The old PDP–Laban language of stewardship could have provided a serious framework for Philippine business. It could have argued that enterprise must be productive rather than extractive, nationalist rather than comprador, socially responsible rather than merely compliant, and cooperative rather than monopolistic. It could have developed a politics in which small and medium enterprises, farmers’ cooperatives, labor groups, local producers, and regional industries became the backbone of national development. Instead, its governing identity became absorbed by the spectacle of Dutertism: the clenched fist, the strongman tone, the anti-drug crusade, the attacks on critics, the factional quarrels, the loyalty tests.

The tragedy, then, is not that PDP–Laban failed to sound socialist. It sounded socialist when useful. It sounded nationalist when useful. It sounded democratic when useful. The tragedy is that these principles were not allowed to discipline power. They became decorations attached to power after the fact. The party did not ask whether Dutertism conformed to democratic socialism. It often behaved as though democratic socialism meant whatever Dutertism required at the moment.

In the end, PDP–Laban’s founding documents now read less like a living program than an indictment. They remind us that the party once knew the right questions. Who owns the economy? Who controls credit? Who benefits from natural resources? Can human rights be violated by the state in the name of order? Can democracy survive without participation? Can nationalism exist without economic sovereignty? Can a party of the masses remain a party of the masses once it becomes the vehicle of ambitious politicians?

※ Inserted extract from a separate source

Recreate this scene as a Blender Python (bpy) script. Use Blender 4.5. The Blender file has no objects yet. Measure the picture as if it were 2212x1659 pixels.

Measured against these questions, PDP–Laban’s contemporary answer is weak. It may still claim democratic socialism as part of its institutional memory. It may still display principles on official platforms. It may still speak of prosperity, peace, inclusive development, and participatory democracy. But a political party is not judged by the nobility of its archived speeches. It is judged by what it defends when power tempts it to forget.

PDP–Laban once promised to challenge the unchallengeable. Under Duterte, it learned instead how to manage the existing order with harsher language, stronger spectacle, and wider mass appeal. That is not democratic socialism. That is practicalism dressed in radical memory. It is populism wearing the old clothes of principle. And for a party born from resistance to dictatorship, nationalism, and the dream of social justice, that may be the deepest betrayal of all.